Nayel deviendra secrétaire du Glaoui, "Son Excellence", dans le roman. Yamou choisira l'agitation nationaliste, qui élira domicile dans son arrière-boutique. Cruauté Mais la vie a eu le dernier mot. En définitive, personne ne peut jurer de ce qu'il deviendra. Plus crûment, nationaliste et collaborateur sont désormais des statuts à peine distincts, tant la vie intérieure des deux amis les rend semblables. La politique réelle et froide ne l'a pas voulu ainsi, ensuite. Mais Nayel n'est pas un "salaud" et Yamou n'est pas un pur héros. C'est la vie qui gagnera : elle est cruelle et au soir de cette vie, Nayel ira une dernière fois en pèlerinage au Mont des Esclaves. L'épuration le laissera désespérément tranquille. Peut-être aurait-il préféré payer. Mais "Les larmes du poète sont imperceptibles. Leurs sanglots prennent différentes teintes, comme les caméléons ; ils s'insinuent dans un éclat de rire, dans la caresse d'un regard, dans la douceur d'une étreinte. Ils deviennent invisibles". La douleur des mères, la solitude des pères qui n'ont pas de confident, ni leur fils qu'ils ont vu s'éloigner, ni leur femme qui ne pense qu'aux tâches ménagères, la superbe et l'arrogance des nantis et des puissants, les mêmes, toujours, sont des écueils sur le cap des fragiles navires de la destinée.
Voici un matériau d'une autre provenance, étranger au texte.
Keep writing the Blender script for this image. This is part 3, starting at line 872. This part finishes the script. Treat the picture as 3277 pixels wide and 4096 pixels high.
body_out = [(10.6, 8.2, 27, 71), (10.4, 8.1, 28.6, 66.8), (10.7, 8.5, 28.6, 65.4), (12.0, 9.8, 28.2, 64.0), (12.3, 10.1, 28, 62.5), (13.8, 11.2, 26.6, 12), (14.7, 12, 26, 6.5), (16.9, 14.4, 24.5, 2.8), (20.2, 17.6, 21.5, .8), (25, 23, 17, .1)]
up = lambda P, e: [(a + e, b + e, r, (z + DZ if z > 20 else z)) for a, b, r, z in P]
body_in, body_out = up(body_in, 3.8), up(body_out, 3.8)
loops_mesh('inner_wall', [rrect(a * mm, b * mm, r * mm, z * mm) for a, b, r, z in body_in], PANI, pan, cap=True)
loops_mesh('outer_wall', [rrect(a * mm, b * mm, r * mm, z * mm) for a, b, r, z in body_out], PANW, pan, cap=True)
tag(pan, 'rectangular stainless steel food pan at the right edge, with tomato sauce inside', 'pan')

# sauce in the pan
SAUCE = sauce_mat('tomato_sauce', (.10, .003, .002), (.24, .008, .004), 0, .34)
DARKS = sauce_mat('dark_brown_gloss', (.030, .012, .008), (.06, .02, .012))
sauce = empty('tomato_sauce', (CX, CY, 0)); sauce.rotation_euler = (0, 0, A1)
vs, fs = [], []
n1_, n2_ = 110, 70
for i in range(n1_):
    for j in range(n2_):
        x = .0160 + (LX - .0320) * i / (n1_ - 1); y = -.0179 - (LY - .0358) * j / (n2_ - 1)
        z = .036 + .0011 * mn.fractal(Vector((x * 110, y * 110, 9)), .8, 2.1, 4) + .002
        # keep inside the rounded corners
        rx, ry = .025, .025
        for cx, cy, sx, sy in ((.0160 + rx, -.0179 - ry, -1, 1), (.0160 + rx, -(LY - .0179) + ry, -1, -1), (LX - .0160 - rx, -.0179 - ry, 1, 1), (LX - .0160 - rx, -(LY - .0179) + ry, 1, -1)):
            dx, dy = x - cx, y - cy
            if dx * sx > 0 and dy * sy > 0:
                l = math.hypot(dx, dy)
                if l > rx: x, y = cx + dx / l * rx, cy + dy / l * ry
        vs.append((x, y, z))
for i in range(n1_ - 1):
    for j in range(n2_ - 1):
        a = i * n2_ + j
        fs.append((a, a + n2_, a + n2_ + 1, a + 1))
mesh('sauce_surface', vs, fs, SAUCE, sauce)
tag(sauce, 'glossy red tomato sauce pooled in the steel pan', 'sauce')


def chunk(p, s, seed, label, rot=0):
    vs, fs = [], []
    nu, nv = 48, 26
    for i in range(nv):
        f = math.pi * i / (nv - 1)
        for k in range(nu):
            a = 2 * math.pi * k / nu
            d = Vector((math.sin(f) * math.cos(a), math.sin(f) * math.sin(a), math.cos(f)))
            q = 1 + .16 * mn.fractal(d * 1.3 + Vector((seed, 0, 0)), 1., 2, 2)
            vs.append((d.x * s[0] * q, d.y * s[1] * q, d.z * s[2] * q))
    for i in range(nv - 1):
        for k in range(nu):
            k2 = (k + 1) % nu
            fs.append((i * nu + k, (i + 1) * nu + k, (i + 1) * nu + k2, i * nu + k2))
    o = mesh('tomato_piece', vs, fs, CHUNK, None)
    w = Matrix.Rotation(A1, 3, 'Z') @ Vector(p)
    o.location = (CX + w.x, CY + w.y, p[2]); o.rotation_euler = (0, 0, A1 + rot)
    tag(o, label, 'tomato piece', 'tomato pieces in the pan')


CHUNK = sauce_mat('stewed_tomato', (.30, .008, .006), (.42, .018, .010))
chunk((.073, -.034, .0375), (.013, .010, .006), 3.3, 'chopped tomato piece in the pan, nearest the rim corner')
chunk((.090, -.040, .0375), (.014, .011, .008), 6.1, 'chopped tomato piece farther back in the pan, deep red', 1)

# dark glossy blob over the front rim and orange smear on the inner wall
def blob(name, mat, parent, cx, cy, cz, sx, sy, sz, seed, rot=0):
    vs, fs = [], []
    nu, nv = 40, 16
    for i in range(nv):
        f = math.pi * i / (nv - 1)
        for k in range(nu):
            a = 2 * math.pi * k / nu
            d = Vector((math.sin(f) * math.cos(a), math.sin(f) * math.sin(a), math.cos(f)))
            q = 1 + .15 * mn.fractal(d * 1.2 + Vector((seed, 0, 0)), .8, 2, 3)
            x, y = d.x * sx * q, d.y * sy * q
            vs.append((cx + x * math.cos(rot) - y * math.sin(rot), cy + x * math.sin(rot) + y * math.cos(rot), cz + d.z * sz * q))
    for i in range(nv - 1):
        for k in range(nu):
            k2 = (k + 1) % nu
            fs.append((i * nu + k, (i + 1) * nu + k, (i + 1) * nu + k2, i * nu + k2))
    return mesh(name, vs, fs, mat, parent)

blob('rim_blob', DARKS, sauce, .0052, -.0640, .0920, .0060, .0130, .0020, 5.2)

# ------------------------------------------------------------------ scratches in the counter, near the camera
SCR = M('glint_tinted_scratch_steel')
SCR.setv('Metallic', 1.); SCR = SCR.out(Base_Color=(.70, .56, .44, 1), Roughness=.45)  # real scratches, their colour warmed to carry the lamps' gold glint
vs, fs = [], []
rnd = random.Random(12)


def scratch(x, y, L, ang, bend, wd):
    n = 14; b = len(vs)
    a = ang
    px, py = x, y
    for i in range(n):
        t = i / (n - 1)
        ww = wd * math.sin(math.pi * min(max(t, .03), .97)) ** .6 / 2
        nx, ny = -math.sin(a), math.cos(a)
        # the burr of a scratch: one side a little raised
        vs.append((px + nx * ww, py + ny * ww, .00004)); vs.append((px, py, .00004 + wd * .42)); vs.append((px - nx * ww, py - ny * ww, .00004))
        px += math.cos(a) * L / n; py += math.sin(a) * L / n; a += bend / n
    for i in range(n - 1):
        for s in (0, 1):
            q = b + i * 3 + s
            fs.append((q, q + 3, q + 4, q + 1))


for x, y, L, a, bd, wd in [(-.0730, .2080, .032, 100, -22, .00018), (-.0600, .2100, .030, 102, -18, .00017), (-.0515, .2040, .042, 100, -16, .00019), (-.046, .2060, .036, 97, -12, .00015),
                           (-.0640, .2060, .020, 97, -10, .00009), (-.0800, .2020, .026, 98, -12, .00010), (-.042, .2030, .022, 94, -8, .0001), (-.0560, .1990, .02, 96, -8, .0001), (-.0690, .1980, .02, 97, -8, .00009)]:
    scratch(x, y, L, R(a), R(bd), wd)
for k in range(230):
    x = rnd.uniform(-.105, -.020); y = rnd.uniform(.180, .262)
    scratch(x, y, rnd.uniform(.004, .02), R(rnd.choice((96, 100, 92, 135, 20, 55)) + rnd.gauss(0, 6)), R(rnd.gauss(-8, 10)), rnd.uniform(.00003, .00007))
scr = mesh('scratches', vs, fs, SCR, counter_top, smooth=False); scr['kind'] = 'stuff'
Mahi Binebine n'est pas un écrivain maghrébin, ni même marocain. C'est un écrivain tout court. Un grand. Cisèle-t-il ses phrases longuement pour les rendre si mélodieuses ou coulent-elles comme le miel de la ruche saturée ? À aucun moment, le souffle puissamment évocateur ne faiblit. Aucun artifice, mais une langue riche, à peine baroque. Pure, simple mais enchanteresse. Irrésistible, ce roman auquel on reste suspendu, parsemé d'anecdotes et de chimères, d'humour triste et de chair humaine : les morts aussi sont de la fête, et le sang. Souffle évocateur Mais comme par miracle jamais une note macabre. Au contraire les morts sont de joyeux drilles ou des figures, comme l'ancien combattant dipsomane qui fume 2 paquets de Casa-sports en écoutant Édith Piaf. Peut-être que ce qu'il y a de plus aisé dans la narration de Nayel, c'est cette manière de saupoudrer de mensonge la vérité qu'il n'assume pas face à ses congénères plus riches, et plus vaniteux, surtout. Alors le lecteur lui-même perd ses repères, il gagne au change. Il ne le regrettera à aucun moment. Un grand écrivain, Mahi Binebine. Les faiseurs auront fort à faire, s'ils veulent égaler le poète.